> [Objective]
Spot every line with the word "Write" and return it.

— Begin —

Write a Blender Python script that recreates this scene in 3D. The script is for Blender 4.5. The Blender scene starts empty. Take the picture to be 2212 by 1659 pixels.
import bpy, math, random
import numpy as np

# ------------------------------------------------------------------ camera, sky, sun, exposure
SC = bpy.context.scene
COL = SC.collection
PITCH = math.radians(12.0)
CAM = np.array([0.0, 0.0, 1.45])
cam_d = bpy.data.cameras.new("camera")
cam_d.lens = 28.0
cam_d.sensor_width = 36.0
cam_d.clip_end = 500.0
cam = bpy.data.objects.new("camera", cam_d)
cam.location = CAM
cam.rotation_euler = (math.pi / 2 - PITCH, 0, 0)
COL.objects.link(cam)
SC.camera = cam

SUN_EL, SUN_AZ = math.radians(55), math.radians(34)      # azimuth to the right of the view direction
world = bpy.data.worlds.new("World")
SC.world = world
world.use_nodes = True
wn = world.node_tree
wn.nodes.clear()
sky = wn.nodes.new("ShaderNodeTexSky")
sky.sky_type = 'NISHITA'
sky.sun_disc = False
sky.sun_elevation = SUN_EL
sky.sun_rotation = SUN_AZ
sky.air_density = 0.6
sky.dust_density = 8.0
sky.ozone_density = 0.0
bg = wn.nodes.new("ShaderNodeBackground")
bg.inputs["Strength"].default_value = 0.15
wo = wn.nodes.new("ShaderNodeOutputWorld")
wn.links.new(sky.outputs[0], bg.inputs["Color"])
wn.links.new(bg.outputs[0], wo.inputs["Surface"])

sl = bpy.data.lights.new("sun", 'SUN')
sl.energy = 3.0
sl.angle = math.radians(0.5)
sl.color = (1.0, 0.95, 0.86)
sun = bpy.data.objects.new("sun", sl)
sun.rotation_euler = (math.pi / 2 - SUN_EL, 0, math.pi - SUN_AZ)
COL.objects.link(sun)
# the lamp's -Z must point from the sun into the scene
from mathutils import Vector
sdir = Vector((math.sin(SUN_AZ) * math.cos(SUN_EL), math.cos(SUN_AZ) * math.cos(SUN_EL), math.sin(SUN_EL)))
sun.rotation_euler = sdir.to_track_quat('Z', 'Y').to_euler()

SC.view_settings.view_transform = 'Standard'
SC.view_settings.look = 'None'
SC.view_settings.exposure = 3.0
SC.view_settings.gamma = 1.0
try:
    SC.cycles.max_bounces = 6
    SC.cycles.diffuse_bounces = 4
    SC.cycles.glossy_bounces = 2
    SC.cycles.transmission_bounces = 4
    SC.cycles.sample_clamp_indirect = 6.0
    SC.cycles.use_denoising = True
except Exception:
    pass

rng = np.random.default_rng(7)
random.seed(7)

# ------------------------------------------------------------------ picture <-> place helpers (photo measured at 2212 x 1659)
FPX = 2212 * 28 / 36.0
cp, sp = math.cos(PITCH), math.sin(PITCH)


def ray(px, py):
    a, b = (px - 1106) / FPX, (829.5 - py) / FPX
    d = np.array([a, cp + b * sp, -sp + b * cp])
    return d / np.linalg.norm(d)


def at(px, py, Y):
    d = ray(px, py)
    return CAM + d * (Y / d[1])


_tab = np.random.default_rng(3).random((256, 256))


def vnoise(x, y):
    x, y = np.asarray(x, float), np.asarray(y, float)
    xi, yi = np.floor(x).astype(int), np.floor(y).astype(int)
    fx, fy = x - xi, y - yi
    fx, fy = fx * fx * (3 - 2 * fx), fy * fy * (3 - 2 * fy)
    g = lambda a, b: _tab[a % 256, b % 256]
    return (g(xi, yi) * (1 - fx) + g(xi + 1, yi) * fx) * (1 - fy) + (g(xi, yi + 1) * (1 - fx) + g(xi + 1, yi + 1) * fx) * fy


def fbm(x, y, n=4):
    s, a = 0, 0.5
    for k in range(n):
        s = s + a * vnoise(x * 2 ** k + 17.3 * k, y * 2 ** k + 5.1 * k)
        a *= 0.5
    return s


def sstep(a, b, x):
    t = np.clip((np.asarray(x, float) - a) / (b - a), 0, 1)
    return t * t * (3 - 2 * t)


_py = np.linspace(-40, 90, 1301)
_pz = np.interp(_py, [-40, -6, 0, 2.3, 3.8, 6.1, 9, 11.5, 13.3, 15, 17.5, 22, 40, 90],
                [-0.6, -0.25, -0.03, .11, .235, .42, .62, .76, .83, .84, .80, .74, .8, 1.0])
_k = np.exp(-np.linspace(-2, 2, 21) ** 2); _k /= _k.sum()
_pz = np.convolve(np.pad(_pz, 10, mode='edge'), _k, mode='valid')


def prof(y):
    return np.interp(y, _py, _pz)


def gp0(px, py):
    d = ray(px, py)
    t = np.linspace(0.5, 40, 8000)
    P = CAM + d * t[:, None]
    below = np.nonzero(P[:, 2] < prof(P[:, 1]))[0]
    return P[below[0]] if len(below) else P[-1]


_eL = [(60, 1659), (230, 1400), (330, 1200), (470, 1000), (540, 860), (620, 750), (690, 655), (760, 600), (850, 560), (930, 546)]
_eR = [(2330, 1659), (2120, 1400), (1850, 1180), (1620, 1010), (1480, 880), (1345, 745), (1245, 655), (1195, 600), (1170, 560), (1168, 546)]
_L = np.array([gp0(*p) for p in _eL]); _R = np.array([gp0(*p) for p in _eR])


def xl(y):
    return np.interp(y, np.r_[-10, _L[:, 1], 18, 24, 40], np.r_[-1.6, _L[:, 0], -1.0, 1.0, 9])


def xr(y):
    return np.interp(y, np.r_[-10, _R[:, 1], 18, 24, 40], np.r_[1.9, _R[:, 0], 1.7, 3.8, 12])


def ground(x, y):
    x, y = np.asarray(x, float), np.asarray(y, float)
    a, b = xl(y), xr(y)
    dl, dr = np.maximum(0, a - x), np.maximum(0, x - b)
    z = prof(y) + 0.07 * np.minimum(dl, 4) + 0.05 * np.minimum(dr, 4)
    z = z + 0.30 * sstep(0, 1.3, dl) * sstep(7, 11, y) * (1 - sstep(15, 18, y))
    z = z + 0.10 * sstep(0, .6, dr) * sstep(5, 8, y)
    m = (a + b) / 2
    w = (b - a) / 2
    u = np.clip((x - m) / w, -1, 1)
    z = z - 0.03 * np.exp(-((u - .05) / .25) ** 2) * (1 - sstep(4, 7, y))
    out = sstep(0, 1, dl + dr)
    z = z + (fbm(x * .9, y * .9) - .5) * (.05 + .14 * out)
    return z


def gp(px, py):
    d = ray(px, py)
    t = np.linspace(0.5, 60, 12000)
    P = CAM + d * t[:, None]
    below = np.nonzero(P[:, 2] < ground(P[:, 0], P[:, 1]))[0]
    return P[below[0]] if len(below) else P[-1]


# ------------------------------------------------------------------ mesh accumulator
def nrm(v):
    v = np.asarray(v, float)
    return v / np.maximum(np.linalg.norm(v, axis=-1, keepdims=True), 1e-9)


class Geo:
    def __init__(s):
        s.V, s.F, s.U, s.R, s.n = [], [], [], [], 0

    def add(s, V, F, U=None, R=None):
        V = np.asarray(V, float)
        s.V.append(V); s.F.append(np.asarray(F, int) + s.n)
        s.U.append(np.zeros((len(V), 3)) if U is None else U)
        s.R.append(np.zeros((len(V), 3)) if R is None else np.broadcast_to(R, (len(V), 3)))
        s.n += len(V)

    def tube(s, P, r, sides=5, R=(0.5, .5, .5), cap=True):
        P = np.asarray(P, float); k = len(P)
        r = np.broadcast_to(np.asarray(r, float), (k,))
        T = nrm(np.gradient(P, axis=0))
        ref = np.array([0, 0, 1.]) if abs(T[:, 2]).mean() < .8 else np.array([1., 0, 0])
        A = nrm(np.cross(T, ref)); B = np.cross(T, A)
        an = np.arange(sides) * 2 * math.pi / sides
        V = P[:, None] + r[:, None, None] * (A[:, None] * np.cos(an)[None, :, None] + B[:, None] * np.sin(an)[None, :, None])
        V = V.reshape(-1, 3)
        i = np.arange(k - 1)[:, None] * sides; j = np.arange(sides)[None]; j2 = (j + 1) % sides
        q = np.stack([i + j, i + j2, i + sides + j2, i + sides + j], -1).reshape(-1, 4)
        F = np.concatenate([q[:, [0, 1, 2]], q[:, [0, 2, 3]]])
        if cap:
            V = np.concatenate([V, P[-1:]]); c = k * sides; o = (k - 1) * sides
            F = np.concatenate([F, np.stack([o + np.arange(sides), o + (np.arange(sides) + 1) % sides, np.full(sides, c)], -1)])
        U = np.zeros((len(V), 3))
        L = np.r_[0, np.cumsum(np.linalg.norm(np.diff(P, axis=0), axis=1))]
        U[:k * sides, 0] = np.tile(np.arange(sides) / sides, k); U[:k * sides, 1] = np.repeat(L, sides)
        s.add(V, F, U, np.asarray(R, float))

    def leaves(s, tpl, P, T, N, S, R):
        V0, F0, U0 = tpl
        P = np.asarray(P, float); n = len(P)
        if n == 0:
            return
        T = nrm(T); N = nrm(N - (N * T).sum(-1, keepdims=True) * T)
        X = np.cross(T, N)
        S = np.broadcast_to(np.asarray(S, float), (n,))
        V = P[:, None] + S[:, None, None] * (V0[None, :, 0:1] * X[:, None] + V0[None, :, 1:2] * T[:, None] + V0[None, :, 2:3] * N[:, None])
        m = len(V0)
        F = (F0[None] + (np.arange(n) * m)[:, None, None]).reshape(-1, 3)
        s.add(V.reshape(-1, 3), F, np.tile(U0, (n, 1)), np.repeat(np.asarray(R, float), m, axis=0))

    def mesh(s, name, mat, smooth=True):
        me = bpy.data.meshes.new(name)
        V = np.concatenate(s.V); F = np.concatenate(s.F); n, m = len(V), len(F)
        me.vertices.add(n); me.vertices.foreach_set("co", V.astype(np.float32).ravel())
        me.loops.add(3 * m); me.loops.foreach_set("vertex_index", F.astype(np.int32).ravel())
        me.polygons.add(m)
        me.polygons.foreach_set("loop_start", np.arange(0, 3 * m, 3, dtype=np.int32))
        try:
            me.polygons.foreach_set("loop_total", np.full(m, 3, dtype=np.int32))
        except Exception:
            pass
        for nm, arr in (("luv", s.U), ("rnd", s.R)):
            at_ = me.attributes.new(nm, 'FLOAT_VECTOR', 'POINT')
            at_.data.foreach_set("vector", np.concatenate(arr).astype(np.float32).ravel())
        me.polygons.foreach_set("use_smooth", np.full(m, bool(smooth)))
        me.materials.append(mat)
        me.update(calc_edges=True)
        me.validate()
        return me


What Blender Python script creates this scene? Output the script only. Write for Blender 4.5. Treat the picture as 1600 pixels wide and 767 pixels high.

— End —

> [Full answer]
Write a Blender Python script that recreates this scene in 3D. The script is for Blender 4.5. The Blender scene starts empty. Take the picture to be 2212 by 1659 pixels.
What Blender Python script creates this scene? Output the script only. Write for Blender 4.5. Treat the picture as 1600 pixels wide and 767 pixels high.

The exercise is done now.